La Laiterie Chagnon est l'une des quatre dernières laiteries familiales au Québec, ce qui est un exploit en soi. L'entreprise de Waterloo s'apprête à réaliser ses premières ventes hors du Québec grâce à un produit de niche qu'elle souhaite faire breveter. Voilà qui devient encore plus intéressant.

La PME de 40 employés a créé un beurre clarifié, c'est-à-dire un beurre dont le point de fumée est plus élevé. Autrement dit, un corps gras qui ne brûle pas en dessous de 485 degrés Fahrenheit. «C'est le meilleur ingrédient pour faire saisir de la viande ou des palourdes», indique Denis Chagnon, qui s'attend à augmenter son chiffre d'affaires de 10% à 15% grâce à cette innovation.

C'est en prenant des initiatives et en misant sur des produits transformés que l'entreprise, fondée il y a 50 ans, réussit à tirer son épingle du jeu. Le lait de consommation représente encore 80% du volume d'affaires de la Laiterie Chagnon. Or, comme il est impossible de se battre contre des géants comme les Natrel et autres Parmalat de ce monde, la PME de Waterloo, dans les Cantons-de-l'Est, se démène pour faire sa place.

Outre son beurre clarifié, la Laiterie Chagnon est reconnue pour sa crème glacée, un produit haut de gamme fabriqué avec de la crème fraîche. Ces jours-ci, la PME lance justement cinq nouvelles saveurs de crème glacée. Et elle tente pour la première fois une incursion dans le yogourt glacé, avec trois saveurs.

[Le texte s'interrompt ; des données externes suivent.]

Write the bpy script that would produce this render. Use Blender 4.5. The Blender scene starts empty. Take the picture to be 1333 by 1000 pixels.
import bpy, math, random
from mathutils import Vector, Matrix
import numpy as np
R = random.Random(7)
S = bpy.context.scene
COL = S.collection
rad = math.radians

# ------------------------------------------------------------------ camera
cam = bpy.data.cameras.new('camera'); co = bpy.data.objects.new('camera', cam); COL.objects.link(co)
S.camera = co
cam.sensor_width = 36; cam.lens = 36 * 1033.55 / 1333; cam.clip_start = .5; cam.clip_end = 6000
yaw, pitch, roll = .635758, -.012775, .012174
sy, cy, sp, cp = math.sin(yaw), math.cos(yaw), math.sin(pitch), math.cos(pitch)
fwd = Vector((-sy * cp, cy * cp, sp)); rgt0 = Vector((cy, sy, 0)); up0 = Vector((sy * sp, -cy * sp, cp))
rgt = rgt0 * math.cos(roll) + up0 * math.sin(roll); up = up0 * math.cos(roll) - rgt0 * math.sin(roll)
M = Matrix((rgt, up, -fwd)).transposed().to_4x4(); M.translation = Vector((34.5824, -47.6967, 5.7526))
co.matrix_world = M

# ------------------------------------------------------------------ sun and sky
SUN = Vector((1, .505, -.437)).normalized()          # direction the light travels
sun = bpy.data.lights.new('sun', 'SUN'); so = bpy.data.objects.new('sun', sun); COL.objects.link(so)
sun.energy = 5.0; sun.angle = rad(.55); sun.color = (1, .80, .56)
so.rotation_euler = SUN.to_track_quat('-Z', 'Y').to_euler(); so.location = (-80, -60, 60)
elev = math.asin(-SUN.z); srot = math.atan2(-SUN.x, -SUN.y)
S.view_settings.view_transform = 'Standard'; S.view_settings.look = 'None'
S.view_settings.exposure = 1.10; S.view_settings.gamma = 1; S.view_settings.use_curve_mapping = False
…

Le beurre clarifié de l'entreprise a entièrement été conçu à Waterloo, mais en collaboration avec Les Académies culinaires de Montréal. Le nouveau produit sera d'ailleurs offert, sous la marque Les Grands Chefs, dans les supermarchés des bannières Metro et Sobeys dès cet automne. La laiterie québécoise crée le produit et Les Académies culinaires s'occupent de son marketing et de sa distribution.

Or, c'est là que les choses deviennent intéressantes pour Denis Chagnon, copropriétaire avec son frère Luc. «Les grandes chaînes sont à la recherche d'homogénéité. Si le produit fonctionne bien au Québec, il n'y a pas de raisons pour qu'il ne soit pas offert ailleurs au Canada», explique Denis Chagnon.

L'autre bonne nouvelle, ajoute-t-il du même souffle, c'est que le secteur HRI (hôtel, restaurant et institution) est à la recherche d'un produit comme le beurre clarifié. La Laiterie Chagnon vient de signer une entente avec le distributeur pancanadien GFS, également connu sous le vocable Service alimentaire Gordon.

Selon Denis Chagnon, le beurre clarifié est très apprécié des cuisiniers. Mais le préparer soi-même nécessite beaucoup de temps. Et bien souvent, le produit est difficilement «malléable». Bref, il est aussi dur que de la roche. «Notre produit leur revient moins cher que s'ils le préparaient eux-mêmes. Et nous avons mis au point une technique de production qui nous permet de faire un beurre avec lequel il est plus facile de travailler. On a même trouvé une façon d'ajouter des saveurs au beurre. On est en instance de brevet sur la façon de le fouetter et de l'assaisonner», dit Denis Chagnon.

Au cours des dernières années, les revenus de la laiterie ont été au beau fixe. Pas de hausse ni de baisse trop marquée. Le chiffre d'affaires de la PME se situe actuellement entre 10 et 15 millions de dollars. «On est mûrs pour un petit saut vers le haut. On a beaucoup souffert de la guerre entre les joueurs les plus importants. Quand ils se battent pour de l'espace tablette, ce sont les petits comme nous qui en souffrent», confie Denis Chagnon, qui rêve de voir sa crème glacée pénétrer le marché américain.

Entre-temps, son entreprise est sur le point d'être accréditée par le gouvernement fédéral, ce qui lui donnera le droit d'exporter à l'extérieur du Québec. Dans la foulée, une thermopompe et un nouveau système de lavage seront mis en place dans les installations de l'entreprise waterloise. La Laiterie Chagnon vient à cet effet de recevoir un prêt remboursable de 150 000$ de Développement économique Canada.

Enfin, l'autre façon de survivre dans un monde de géants passe par l'économie d'énergie. La Laiterie Chagnon termine la troisième phase d'installation sur son toit de capteurs solaires paraboliques. Ceux-ci couvriront bientôt 400 pieds carrés. C'est Mathieu Chagnon, neveu du président de la laiterie, qui est responsable du projet. But de l'opération: réduire de 70% la consommation de gaz naturel, laquelle coûte actuellement entre 100 000$ et 120 000$ par année.